High-quality interactions are especially important in the world of enterprise products, as people use these products every day at work. Good design affects workers’ efficiency and reduces the chance of critical errors.
The first step to improving is having some insight to where you need to improve. Lots of teams have trouble understanding just where their product can improve and where they are already doing a good job. Many enterprise products may be hosted on premise or don't allow usage analytics to be derived, so product managers are having to make key roadmap decisions, based on very limited or anecdotal information. Often teams have a real desire to improve the user experience and create the best product they can, but due to a lot of tech and design debt, they find themselves very unsure of how to proceed forward. You might be asking yourself if you need a UX Audit.
This situation is exactly why we created our UX Audit Service - which gives you a full breakdown of the severity and nature of your UX issues and derives concrete next steps you can take to start improving your UX within the next sprint.
Trying to design your product with little or no design resources is a losing battle that many software companies (especially in this economy), can't afford. Waiting for the dev team to slowly level up and incrementally improve while trying to counteract the inconsistency and UX weirdness that's introduced release after release is a feat that doesn't make business sense in the long term.

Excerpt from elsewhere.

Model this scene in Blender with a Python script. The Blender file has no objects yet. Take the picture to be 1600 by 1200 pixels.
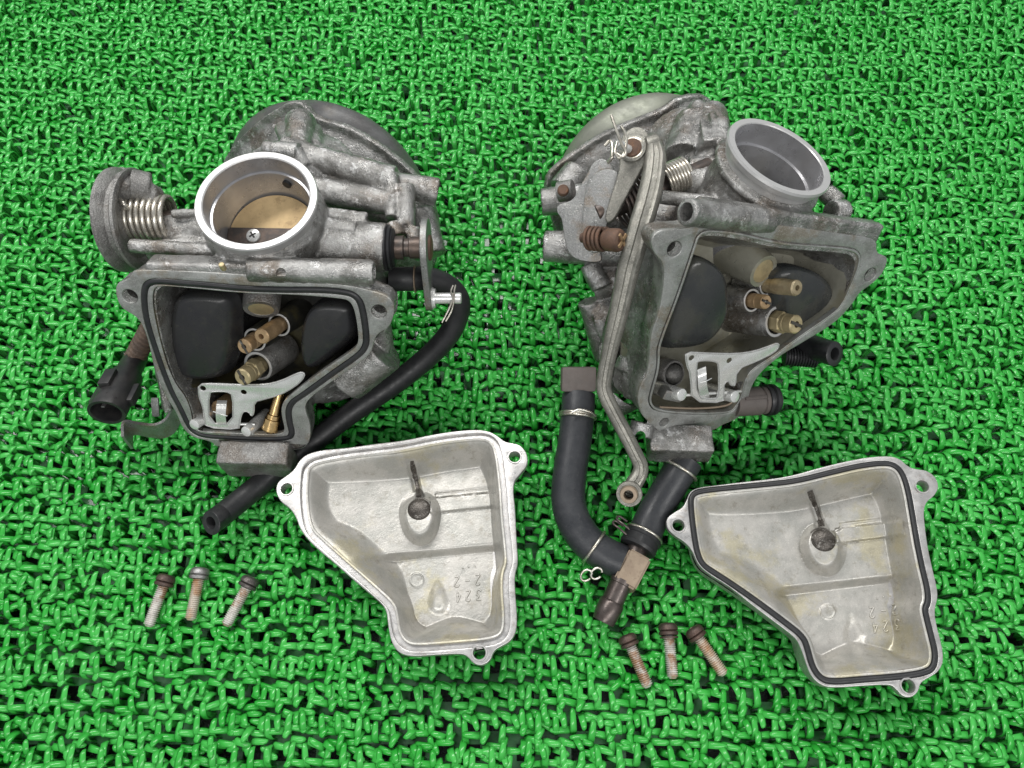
import bpy, bmesh, math, random
import numpy as np
from mathutils import Vector, Matrix, noise
random.seed(7); rng = np.random.default_rng(7)
SC = bpy.context.scene; COL = SC.collection
V = Vector
# ------------------------------------------------------------------ camera, light, exposure
TH = math.radians(25); DIST = 30.0; FPX = 1205.0
CAM = V((0, -DIST*math.sin(TH), DIST*math.cos(TH)))
FW = V((0, math.sin(TH), -math.cos(TH))); UP = V((0, math.cos(TH), math.sin(TH)))
cd = bpy.data.cameras.new('camera'); cam = bpy.data.objects.new('camera', cd); COL.objects.link(cam)
cam.location = CAM; cam.rotation_euler = (TH, 0, 0)
cd.sensor_fit = 'HORIZONTAL'; cd.sensor_width = 36; cd.lens = FPX/1600*36; cd.clip_start = .1; cd.clip_end = 500
cd.dof.use_dof = False
SC.camera = cam
W = bpy.data.worlds.new('World'); SC.world = W; W.use_nodes = True
W.node_tree.nodes['Background'].inputs[0].default_value = (.93, .97, 1, 1)
W.node_tree.nodes['Background'].inputs[1].default_value = .37
def area(name, loc, tgt, sx, sy, power, col=(1, .985, .96)):
    l = bpy.data.lights.new(name, 'AREA'); l.shape = 'RECTANGLE'; l.size = sx; l.size_y = sy; l.energy = power; l.color = col
    o = bpy.data.objects.new(name, l); COL.objects.link(o); o.location = loc
    o.rotation_euler = (V(tgt)-V(loc)).to_track_quat('-Z', 'Y').to_euler(); return o
area('ceiling_tube_lamp', (-25, 62, 105), (0, 2, 0), 150, 24, 132000)
area('ceiling_tube_lamp', (20, -75, 95), (0, 2, 0), 150, 22, 72000)
SC.view_settings.view_transform = 'Standard'; SC.view_settings.look = 'None'; SC.view_settings.exposure = .38; SC.view_settings.gamma = 1

# ------------------------------------------------------------------ projection helpers: photo measurements -> points in the place
def ray(px, py): return FW + V(((px-800)/FPX, 0, 0)) + UP*((600-py)/FPX)
def A(px, py, z):
    d = ray(px, py); return CAM + d*((z-CAM.z)/d.z)
def dep(p): return (V(p)-CAM).dot(FW)
def rad(p, rpx): return rpx*dep(p)/FPX
class Plane:
    def __init__(s, O, n, up=None):
        s.O = V(O); s.n = V(n).normalized()
        u = V(up) if up else V((0, 0, 1))
        s.ex = u.cross(s.n).normalized(); s.ey = s.n.cross(s.ex)
        s.M = Matrix((s.ex, s.ey, s.n)).transposed().to_4x4(); s.M.translation = s.O
    def p(s, px, py, d=0):
        r = ray(px, py); return CAM + r*(((s.O+s.n*d)-CAM).dot(s.n)/r.dot(s.n))
    def uv(s, px, py, d=0):
        q = s.p(px, py, d)-s.O; return (q.dot(s.ex), q.dot(s.ey))
    def w(s, u, v, d=0): return s.O+s.ex*u+s.ey*v+s.n*d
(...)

If you're a leader on a product, you may ask yourself: "How long can we get away with a subpar UX?" and for many of us in competitive verticals, the question changes to "Can I afford not to have a great UX, given what competitors are doing?". Product teams often wonder how they can match the CEO's vision for an amazing product to the resources and skills that exist in house - many teams are at their limit in terms of trying to design themselves.